● **Required task**
Include in the output exactly the lines from the opening of the data through the line containing "np.repeat(rg.uniform(0, 1, K), 4))", and nothing more.

┌──

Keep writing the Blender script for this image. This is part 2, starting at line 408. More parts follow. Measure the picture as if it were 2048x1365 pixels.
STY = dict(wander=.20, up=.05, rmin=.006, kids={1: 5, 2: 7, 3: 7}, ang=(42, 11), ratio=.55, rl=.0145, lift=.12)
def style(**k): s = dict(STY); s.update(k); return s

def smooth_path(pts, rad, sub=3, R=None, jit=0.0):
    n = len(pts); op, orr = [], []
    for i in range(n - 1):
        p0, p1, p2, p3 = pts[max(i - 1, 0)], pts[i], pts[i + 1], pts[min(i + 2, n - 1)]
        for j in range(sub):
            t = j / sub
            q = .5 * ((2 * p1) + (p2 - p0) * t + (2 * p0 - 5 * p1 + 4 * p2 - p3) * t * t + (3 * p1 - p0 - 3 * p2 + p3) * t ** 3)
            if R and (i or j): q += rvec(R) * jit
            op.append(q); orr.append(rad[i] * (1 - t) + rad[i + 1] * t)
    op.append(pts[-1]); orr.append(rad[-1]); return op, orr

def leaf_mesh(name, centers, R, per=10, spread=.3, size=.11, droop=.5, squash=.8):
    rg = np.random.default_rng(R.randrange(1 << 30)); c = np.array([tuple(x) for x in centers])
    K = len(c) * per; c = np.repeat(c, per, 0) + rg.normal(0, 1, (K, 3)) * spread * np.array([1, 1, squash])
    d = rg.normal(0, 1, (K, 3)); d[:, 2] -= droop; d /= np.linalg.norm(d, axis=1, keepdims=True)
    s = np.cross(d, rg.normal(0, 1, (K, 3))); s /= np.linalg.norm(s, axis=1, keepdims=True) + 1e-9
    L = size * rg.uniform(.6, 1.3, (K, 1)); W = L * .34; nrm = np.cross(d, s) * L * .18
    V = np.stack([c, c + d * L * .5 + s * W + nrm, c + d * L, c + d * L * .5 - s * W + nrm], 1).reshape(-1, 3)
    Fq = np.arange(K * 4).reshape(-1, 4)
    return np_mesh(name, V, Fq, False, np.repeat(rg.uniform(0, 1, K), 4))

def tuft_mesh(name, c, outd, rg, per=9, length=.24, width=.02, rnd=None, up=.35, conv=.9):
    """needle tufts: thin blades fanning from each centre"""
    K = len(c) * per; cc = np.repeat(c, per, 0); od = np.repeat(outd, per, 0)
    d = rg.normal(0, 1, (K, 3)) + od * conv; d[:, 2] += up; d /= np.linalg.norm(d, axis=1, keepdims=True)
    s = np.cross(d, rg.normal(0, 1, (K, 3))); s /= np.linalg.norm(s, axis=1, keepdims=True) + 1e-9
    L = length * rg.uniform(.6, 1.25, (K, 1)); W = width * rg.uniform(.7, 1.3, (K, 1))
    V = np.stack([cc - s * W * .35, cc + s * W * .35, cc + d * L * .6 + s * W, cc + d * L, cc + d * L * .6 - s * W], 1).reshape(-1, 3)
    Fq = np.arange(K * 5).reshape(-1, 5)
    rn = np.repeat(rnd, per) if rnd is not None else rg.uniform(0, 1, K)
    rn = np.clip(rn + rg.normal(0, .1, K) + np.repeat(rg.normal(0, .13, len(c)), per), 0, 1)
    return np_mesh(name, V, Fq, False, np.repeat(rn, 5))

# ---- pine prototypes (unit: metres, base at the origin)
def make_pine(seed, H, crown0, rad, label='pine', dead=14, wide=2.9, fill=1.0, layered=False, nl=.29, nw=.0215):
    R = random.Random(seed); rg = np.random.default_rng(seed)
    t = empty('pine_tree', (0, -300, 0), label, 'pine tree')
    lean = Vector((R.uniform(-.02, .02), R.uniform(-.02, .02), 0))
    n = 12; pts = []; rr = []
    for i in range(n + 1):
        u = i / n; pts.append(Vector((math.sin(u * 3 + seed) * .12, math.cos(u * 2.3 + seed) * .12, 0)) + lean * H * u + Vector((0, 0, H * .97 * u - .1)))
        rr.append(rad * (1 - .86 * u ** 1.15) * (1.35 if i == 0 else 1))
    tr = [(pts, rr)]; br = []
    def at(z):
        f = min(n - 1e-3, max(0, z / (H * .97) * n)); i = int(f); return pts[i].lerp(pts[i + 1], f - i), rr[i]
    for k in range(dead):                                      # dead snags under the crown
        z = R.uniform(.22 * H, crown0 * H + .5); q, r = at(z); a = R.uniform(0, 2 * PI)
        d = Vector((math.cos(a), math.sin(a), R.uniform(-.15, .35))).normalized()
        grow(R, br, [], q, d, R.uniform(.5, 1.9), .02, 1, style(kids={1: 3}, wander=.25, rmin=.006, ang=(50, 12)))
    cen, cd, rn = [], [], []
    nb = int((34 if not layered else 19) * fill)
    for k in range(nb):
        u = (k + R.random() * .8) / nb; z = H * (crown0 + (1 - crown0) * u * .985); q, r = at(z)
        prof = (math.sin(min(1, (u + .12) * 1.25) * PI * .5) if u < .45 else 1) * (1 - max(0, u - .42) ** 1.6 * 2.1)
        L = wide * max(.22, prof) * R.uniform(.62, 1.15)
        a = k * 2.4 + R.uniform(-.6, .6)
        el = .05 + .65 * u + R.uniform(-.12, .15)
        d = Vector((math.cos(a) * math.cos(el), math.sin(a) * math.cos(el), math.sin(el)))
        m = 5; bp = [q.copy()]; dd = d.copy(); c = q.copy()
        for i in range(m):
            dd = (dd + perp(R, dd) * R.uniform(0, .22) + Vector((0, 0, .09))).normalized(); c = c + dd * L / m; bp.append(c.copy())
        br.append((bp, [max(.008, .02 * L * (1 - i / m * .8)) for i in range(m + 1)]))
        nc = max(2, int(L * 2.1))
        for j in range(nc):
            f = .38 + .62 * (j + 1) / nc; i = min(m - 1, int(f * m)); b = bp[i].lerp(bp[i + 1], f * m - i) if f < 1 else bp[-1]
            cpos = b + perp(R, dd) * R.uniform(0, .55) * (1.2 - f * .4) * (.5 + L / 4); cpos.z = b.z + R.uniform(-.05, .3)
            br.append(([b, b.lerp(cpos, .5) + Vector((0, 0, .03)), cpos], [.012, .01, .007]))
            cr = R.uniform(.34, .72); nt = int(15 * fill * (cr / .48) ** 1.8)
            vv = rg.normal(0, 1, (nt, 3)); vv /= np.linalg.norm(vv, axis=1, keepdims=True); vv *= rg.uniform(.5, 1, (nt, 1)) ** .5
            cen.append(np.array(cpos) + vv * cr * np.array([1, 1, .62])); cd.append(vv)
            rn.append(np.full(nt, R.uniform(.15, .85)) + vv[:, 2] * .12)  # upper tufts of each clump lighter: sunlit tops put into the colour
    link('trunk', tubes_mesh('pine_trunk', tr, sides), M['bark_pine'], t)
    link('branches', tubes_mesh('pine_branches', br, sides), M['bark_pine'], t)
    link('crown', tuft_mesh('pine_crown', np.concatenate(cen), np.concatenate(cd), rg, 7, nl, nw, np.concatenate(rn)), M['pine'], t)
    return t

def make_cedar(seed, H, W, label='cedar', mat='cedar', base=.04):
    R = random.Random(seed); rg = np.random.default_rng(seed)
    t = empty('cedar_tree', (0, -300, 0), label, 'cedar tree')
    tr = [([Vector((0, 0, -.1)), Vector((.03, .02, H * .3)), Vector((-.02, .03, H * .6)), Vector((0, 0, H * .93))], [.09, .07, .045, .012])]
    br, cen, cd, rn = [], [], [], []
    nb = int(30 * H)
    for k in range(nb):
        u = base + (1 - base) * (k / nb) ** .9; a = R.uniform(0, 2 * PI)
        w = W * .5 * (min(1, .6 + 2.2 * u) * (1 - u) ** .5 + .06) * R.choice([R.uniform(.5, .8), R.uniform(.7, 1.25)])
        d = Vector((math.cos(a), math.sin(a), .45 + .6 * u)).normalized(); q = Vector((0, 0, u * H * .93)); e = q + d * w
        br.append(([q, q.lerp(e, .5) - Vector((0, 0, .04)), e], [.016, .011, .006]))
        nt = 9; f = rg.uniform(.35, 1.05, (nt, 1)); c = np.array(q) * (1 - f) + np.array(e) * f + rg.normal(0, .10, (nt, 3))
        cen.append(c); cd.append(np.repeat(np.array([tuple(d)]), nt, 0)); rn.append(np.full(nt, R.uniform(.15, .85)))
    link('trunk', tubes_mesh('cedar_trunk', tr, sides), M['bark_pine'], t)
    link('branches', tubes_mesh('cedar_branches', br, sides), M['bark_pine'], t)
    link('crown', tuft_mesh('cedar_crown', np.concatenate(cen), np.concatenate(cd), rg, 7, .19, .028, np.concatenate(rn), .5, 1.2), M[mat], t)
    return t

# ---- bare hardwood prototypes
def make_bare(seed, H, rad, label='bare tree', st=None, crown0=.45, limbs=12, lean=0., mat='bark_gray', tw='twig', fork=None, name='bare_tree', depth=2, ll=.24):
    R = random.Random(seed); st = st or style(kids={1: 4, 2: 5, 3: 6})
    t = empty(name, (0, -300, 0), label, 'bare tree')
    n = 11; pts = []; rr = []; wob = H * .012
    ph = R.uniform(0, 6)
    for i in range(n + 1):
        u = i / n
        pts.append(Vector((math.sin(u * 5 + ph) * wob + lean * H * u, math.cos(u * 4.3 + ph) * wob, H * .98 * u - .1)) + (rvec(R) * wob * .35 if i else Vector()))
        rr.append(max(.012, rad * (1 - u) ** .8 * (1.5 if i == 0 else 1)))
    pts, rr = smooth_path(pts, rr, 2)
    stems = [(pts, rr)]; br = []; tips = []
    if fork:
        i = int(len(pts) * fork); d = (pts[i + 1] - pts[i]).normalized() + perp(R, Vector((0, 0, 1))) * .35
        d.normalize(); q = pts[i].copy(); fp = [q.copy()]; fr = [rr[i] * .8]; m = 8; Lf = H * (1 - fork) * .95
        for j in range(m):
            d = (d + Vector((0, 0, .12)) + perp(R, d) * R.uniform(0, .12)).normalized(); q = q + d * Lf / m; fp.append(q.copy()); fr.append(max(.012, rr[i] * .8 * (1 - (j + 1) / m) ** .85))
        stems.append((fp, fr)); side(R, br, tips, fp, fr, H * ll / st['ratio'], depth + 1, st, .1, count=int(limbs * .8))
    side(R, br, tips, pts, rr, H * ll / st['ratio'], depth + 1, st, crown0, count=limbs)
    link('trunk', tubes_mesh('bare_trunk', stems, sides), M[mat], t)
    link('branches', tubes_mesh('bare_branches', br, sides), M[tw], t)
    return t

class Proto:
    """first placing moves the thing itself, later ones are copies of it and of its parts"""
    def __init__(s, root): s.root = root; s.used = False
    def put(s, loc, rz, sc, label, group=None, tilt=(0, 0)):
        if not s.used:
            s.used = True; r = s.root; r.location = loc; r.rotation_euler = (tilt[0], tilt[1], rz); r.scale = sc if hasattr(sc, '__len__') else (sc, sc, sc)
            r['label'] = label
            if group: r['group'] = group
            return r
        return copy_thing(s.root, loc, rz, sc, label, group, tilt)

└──

● **Problem solution**
Keep writing the Blender script for this image. This is part 2, starting at line 408. More parts follow. Measure the picture as if it were 2048x1365 pixels.
STY = dict(wander=.20, up=.05, rmin=.006, kids={1: 5, 2: 7, 3: 7}, ang=(42, 11), ratio=.55, rl=.0145, lift=.12)
def style(**k): s = dict(STY); s.update(k); return s

def smooth_path(pts, rad, sub=3, R=None, jit=0.0):
    n = len(pts); op, orr = [], []
    for i in range(n - 1):
        p0, p1, p2, p3 = pts[max(i - 1, 0)], pts[i], pts[i + 1], pts[min(i + 2, n - 1)]
        for j in range(sub):
            t = j / sub
            q = .5 * ((2 * p1) + (p2 - p0) * t + (2 * p0 - 5 * p1 + 4 * p2 - p3) * t * t + (3 * p1 - p0 - 3 * p2 + p3) * t ** 3)
            if R and (i or j): q += rvec(R) * jit
            op.append(q); orr.append(rad[i] * (1 - t) + rad[i + 1] * t)
    op.append(pts[-1]); orr.append(rad[-1]); return op, orr

def leaf_mesh(name, centers, R, per=10, spread=.3, size=.11, droop=.5, squash=.8):
    rg = np.random.default_rng(R.randrange(1 << 30)); c = np.array([tuple(x) for x in centers])
    K = len(c) * per; c = np.repeat(c, per, 0) + rg.normal(0, 1, (K, 3)) * spread * np.array([1, 1, squash])
    d = rg.normal(0, 1, (K, 3)); d[:, 2] -= droop; d /= np.linalg.norm(d, axis=1, keepdims=True)
    s = np.cross(d, rg.normal(0, 1, (K, 3))); s /= np.linalg.norm(s, axis=1, keepdims=True) + 1e-9
    L = size * rg.uniform(.6, 1.3, (K, 1)); W = L * .34; nrm = np.cross(d, s) * L * .18
    V = np.stack([c, c + d * L * .5 + s * W + nrm, c + d * L, c + d * L * .5 - s * W + nrm], 1).reshape(-1, 3)
    Fq = np.arange(K * 4).reshape(-1, 4)
    return np_mesh(name, V, Fq, False, np.repeat(rg.uniform(0, 1, K), 4))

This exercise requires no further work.